What books did the congregation use during the service?

None. It was all on the screen.

What musical instruments were played?

Keyboard and guitar.

Did anything distract you?

From what? The sumptuous beauty of the interior might possibly distract from the banality of the proceedings. I tried hard not to let the proceedings get in the way of the beauty.

Was the worship stiff-upper-lip, happy clappy, or what?

Carefully orchestrated (with live band, short bursts of teaching, audience participation) to plug a message. Their website describes it as ‘a mixture [of] worship styles’ (leaving out the word ‘of’ – did anyone proofread before posting?). The theme of creation was stressed in word and song, petition and exhortation. I felt coerced rather than included, but they were so sincere I couldn't accuse them of propaganda.

Exactly how long was the sermon?

15 minutes.

On a scale of 1-10, how good was the preacher?
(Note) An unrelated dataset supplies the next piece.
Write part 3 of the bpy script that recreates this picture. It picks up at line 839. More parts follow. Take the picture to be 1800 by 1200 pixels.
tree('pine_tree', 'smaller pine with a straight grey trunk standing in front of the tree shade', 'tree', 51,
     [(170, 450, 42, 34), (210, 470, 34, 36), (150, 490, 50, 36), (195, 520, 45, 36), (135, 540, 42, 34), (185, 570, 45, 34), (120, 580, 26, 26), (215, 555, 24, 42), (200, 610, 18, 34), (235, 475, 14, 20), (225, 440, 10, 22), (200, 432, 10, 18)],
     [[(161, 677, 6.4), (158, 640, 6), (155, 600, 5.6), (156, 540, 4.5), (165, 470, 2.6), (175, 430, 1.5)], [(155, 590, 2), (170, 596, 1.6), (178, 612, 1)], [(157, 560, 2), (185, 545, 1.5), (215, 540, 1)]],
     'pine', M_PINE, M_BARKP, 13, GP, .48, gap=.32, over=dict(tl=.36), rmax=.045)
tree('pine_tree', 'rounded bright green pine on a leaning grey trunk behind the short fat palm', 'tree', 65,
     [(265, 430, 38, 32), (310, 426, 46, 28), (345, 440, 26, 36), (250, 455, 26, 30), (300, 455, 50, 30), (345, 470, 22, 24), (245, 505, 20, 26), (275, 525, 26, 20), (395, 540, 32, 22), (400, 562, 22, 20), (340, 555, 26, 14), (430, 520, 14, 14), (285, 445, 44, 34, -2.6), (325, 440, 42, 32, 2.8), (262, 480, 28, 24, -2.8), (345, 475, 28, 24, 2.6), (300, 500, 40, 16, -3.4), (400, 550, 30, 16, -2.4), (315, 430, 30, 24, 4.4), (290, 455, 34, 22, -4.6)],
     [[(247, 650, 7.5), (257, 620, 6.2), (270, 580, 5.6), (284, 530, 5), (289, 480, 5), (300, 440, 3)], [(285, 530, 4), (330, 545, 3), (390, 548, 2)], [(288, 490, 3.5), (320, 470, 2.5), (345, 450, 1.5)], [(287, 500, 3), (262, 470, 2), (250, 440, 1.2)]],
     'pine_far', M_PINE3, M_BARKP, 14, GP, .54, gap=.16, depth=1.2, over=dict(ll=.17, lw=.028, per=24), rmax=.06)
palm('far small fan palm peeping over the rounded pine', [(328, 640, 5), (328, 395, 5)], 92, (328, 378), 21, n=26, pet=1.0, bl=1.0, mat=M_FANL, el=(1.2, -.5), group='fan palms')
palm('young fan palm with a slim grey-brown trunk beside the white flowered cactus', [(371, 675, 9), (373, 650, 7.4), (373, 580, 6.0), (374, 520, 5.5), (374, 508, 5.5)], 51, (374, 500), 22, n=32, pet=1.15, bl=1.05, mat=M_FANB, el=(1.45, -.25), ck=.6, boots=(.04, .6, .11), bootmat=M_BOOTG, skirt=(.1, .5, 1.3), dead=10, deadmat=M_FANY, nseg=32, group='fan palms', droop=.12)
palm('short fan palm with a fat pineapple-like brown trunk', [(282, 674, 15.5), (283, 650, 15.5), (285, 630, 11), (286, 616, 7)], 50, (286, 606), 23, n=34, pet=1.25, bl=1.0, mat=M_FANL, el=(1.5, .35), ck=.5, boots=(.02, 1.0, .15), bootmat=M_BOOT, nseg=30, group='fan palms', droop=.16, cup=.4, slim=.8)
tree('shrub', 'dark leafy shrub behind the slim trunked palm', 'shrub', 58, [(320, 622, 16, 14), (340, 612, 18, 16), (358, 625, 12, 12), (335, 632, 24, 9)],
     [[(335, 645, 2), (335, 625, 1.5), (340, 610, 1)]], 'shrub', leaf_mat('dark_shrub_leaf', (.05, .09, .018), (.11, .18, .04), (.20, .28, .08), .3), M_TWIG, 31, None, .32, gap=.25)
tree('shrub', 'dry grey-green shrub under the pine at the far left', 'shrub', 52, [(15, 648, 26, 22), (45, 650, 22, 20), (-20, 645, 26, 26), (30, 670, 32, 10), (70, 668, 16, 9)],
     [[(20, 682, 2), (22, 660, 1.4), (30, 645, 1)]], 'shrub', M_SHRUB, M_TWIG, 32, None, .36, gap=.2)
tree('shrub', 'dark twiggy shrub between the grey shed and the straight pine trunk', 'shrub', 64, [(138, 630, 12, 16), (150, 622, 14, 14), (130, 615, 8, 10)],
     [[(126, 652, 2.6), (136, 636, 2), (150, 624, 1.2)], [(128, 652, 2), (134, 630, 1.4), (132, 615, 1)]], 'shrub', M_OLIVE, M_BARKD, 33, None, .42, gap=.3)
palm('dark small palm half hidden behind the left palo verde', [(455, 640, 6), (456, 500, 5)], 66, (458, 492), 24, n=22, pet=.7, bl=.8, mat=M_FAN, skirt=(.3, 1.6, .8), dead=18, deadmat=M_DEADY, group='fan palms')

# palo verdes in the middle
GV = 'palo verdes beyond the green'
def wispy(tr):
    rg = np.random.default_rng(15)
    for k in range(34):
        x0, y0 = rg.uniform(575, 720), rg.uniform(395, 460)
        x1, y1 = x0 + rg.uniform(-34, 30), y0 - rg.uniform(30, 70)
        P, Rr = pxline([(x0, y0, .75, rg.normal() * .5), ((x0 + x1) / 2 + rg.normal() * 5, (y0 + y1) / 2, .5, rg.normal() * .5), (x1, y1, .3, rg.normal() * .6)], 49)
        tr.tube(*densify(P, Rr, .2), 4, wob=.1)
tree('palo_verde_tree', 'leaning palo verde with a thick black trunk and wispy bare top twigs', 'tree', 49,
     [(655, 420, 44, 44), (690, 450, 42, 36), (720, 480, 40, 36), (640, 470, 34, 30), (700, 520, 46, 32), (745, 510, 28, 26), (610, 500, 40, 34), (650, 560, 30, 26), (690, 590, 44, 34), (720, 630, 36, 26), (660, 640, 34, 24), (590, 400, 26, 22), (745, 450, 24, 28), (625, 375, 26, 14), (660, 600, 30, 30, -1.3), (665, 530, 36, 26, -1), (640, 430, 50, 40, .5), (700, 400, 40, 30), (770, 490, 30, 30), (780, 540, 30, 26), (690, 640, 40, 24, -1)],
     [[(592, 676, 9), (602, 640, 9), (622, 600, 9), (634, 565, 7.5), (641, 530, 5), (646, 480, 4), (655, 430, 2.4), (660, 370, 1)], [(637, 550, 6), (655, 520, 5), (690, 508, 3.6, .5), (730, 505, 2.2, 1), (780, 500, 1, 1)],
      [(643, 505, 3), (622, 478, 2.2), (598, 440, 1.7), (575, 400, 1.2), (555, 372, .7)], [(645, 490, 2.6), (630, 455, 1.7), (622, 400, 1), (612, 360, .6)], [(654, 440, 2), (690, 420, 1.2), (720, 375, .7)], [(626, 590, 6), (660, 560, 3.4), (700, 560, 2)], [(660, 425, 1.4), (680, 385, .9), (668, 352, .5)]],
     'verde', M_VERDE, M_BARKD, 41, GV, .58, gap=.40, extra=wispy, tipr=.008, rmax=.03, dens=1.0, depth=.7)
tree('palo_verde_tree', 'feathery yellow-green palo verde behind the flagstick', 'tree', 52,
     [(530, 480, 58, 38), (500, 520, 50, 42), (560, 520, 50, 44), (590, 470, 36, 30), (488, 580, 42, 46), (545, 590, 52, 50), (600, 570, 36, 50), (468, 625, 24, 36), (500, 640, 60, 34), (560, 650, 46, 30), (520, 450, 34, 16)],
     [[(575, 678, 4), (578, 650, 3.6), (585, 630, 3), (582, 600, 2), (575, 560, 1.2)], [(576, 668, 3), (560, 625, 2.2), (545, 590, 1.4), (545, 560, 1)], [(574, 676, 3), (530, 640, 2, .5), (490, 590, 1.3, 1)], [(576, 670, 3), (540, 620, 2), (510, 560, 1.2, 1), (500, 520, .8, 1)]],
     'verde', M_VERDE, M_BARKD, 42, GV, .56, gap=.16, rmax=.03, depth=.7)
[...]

7 — The preacher was clear and vigorous but a bit sinister. He told us his name, which sounded like a word that would fit well into the theme of his talk. Opening gambit: talk to your next-door neighbour about the meaning of your name. This worked too well – he had trouble getting us back. When he had our attention again, he accused us of abusing the planet. Then he advocated doing things I've been doing all my life.

In a nutshell, what was the sermon about?

His principal text was Job 39 (does man control wild animals?). The whole service was based round this, linking it with last Sunday's theme: Psalm 104 (God is master of all). Are we good stewards of the earth? NO! As stewards, we should develop the earth on God's behalf. We are called to give it back in good order.

Which part of the service was like being in heaven?

The glorious woodwork. The privilege of being in such an uplifting setting. The angels. The building is surely a gateway to heaven.

And which part was like being in... er... the other place?

The service. The breath-taking irony of being told to respect creation in a setting where it was being ignored.

What happened when you hung around after the service looking lost?

The historians were very kind – showing me things I hadn't seen, telling me things I didn't know, taking photos for me. We were invited to coffee in the hall opposite, but I spent all my time getting to know the chapel.

How would you describe the after-service coffee?

I'm sorry that I missed it.

How would you feel about making another visit (where 10 = ecstatic, 0 = terminal)?

0 — I would love to see the building again – but not at the price of going to another service.

Did the service make you feel glad to be a Christian?

It didn't arise. I greatly enjoyed the reading from Job, the carving, the sculpture by John Michael Rysbrack, one of the 18th century’s three leading sculptors, the intimate encounter with eye-level angels.

What one thing will you remember about all this in seven days' time ?

The brilliance of Thomas Paty’s wood carvings.